A very basic Lean principle says, the smaller the units that are to complete certain tasks, the less flexibility the “system” has. Ergo if we were able to build competency and mind-set for flexible workforce, we would be able to make a major step in process efficiency and would have less headache in workforce planning.
Job Redesign
Planning Workforce for dusty, outdated processes is not very wise. Workforce Planning offers an opportunity and the duty to ask questions like
- “How will we be doing this job in some years’ time?”
- “What kind of workforce would we need by then to complete this job with best results?”
- “What kind of competencies would we need by then to accomplish this?”
Since nearly all organisations – even and especially government ministries and agencies – follow cost benefit considerations, the answer “We will be doing the same thing” will not get many supporters.
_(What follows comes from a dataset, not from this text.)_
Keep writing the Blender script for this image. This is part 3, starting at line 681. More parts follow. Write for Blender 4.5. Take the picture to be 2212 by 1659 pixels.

Therefore, take the opportunity and rethink the way you work. After that, redesign the jobs to the benefit of process and staff. The output of this will give you a better foundation for your workforce planning.
As a side effect, your staff retention may increase and your recruitment may benefit as well. Today’s graduates do not wish to work in yesterday’s process environments. And they are right.
Conclusion
Strategic Workforce Planning is a multi-faceted approach designed to prepare for future workforce needs. It goes far beyond understanding strategy and allocating workforce numbers to it. Since no-one is able to predict the future, the best workforce planning approach is the one that caters for many different scenarios and establishes a robust system to deal with them.
This robust system will help to tackle even tasks and processes that are less structured, less transactional. Efforts should be made to increase understanding of these tasks and to put some structure in place. This usually pays in terms of workforce allocation and process efficiency likewise.
Undertaking Workforce Planning should always go hand in hand with job redesign and process excellence activities to ensure planning workforce for an updated process, rather than an outdated one.